* _SOURCE MATERIAL_
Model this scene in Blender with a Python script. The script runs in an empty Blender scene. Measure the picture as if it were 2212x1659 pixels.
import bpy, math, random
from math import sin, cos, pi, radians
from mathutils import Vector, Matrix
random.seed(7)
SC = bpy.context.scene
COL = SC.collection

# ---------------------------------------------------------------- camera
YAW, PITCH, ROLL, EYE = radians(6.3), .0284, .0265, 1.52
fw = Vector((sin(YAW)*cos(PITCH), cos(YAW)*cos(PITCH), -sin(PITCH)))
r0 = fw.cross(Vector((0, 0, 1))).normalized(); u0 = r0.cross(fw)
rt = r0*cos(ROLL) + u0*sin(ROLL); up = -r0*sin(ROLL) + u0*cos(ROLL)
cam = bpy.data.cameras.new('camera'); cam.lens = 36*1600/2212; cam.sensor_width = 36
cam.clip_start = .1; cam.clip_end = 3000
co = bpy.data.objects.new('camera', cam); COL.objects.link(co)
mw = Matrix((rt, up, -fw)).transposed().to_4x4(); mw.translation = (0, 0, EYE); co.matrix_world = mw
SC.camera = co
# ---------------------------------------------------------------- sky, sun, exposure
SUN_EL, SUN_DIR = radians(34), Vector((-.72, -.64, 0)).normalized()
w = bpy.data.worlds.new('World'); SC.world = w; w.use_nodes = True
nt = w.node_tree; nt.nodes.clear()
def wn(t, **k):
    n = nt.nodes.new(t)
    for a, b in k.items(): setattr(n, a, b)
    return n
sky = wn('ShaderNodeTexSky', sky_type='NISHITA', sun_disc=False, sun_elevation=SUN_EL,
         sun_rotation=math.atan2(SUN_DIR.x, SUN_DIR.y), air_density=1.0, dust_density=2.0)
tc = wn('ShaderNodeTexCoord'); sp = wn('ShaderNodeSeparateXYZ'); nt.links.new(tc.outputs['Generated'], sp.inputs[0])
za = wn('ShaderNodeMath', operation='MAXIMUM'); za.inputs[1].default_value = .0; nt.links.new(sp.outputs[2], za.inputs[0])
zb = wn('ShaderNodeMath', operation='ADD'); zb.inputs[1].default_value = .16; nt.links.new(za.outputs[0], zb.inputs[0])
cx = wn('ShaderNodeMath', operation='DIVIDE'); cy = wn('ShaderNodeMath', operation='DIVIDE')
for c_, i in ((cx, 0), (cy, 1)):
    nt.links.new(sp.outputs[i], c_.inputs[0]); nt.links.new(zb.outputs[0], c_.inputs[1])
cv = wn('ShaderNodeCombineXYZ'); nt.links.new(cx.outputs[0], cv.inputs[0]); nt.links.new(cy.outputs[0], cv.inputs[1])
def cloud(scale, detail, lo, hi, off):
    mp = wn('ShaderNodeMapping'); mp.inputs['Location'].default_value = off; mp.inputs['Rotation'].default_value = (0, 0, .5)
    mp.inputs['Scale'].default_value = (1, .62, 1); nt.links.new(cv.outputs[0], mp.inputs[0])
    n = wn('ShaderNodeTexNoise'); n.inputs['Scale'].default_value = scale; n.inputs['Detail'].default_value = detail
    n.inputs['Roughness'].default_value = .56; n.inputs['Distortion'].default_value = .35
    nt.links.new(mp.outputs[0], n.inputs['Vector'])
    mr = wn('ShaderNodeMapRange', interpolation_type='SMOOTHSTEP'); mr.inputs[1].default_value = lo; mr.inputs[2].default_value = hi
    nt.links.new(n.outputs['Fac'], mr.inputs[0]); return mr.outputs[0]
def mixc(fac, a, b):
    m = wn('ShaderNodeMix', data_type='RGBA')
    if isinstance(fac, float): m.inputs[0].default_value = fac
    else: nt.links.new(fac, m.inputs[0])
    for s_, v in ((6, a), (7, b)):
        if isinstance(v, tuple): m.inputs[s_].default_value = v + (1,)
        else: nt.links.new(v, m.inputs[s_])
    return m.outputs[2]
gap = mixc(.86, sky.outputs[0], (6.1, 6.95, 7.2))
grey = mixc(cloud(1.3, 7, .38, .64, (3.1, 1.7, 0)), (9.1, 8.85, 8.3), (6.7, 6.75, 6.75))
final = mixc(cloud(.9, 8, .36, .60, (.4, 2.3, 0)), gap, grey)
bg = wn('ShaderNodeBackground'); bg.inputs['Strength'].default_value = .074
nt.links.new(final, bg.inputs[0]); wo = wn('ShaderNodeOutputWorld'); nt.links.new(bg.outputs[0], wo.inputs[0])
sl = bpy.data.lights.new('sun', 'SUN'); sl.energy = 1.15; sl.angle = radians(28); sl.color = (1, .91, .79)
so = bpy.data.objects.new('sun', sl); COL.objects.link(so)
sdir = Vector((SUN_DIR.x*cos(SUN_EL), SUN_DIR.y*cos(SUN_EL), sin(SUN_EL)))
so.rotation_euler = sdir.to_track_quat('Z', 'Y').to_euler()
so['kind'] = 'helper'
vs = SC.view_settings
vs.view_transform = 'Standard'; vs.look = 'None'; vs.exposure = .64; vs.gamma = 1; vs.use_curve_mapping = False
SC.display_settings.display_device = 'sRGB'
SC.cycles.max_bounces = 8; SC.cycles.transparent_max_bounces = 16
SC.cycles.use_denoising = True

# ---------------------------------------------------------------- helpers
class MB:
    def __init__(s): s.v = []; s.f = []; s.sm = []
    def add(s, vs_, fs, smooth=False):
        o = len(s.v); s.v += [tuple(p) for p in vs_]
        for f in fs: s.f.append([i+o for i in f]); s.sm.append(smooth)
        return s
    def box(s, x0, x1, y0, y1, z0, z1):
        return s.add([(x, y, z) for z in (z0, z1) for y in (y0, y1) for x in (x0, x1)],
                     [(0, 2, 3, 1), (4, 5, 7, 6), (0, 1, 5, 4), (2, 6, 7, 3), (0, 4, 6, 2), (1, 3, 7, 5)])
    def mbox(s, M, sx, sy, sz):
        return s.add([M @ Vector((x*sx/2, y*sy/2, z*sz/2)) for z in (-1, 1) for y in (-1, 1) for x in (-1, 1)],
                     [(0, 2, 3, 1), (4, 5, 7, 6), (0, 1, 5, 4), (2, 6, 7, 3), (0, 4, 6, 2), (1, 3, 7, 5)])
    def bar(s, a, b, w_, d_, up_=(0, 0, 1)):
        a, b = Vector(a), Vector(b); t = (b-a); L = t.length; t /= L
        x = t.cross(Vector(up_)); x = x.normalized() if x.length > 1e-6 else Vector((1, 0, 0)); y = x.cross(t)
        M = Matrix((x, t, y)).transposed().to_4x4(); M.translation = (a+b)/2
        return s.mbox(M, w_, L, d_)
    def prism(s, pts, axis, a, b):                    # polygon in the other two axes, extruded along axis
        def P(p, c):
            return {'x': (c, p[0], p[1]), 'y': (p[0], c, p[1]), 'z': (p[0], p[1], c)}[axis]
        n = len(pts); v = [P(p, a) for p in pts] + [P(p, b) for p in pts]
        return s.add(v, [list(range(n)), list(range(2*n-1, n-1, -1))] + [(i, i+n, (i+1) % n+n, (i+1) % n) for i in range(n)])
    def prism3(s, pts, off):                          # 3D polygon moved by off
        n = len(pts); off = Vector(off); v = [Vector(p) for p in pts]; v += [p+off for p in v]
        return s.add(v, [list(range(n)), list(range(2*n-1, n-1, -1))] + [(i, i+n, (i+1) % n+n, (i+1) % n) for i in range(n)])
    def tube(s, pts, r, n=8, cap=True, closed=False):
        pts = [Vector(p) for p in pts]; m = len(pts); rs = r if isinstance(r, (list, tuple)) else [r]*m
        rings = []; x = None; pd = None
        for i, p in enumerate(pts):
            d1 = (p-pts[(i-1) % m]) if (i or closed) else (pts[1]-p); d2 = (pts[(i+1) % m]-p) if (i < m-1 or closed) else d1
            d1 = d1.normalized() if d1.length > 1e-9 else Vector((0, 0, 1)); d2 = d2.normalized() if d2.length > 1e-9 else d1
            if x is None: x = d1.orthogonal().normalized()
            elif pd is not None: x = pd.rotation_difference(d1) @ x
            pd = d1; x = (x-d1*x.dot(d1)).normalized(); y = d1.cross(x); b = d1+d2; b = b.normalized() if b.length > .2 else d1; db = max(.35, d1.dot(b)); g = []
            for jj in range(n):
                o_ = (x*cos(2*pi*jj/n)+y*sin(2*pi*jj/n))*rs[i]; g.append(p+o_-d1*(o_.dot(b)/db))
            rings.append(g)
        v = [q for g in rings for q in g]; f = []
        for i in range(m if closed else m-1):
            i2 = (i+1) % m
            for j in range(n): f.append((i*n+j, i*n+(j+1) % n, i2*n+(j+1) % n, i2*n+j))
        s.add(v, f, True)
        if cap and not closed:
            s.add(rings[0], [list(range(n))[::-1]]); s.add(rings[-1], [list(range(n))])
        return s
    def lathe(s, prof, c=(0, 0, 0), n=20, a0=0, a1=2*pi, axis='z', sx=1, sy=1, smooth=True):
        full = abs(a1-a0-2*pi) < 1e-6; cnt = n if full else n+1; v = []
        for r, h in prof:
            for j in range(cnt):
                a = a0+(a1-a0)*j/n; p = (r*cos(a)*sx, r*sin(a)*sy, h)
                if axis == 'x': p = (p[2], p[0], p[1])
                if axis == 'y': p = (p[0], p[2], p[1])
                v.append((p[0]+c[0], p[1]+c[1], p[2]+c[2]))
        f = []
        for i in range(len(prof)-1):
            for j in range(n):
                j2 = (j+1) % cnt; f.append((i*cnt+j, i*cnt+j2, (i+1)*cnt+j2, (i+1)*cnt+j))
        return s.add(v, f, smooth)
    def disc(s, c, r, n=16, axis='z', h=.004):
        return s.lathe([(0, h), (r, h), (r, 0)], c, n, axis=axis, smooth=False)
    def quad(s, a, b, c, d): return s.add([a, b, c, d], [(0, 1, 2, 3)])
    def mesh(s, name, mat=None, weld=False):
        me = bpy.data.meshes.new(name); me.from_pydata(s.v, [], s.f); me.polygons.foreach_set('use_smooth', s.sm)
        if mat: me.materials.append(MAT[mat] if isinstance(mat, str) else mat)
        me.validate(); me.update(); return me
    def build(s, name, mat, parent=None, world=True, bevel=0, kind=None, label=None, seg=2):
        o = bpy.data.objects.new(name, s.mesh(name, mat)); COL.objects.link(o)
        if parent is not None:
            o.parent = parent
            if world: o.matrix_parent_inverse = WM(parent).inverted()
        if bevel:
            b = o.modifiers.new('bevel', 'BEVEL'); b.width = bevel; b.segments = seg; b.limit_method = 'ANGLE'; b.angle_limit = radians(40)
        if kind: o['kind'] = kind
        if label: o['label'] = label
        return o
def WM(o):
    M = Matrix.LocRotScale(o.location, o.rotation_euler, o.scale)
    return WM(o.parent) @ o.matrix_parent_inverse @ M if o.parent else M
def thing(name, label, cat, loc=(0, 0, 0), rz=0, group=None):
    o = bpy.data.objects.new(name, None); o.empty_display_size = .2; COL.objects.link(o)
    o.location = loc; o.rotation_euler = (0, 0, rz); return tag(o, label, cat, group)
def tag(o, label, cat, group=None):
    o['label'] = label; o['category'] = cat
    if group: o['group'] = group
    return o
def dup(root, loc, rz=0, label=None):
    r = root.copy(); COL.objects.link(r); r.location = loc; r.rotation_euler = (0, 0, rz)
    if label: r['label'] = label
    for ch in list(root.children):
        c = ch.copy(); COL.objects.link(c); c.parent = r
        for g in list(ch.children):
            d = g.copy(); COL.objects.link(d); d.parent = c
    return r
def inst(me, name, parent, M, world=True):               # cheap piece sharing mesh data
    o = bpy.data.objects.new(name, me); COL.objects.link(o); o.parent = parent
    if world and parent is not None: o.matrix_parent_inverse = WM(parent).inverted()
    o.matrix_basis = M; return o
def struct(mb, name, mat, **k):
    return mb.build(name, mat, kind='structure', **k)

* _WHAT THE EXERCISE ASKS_
Write out the listing's lines exactly, from its first line through the line that contains "COL = SC.collection", and stop there.

* _SOLUTION TO THIS TASK_
Model this scene in Blender with a Python script. The script runs in an empty Blender scene. Measure the picture as if it were 2212x1659 pixels.
import bpy, math, random
from math import sin, cos, pi, radians
from mathutils import Vector, Matrix
random.seed(7)
SC = bpy.context.scene
COL = SC.collection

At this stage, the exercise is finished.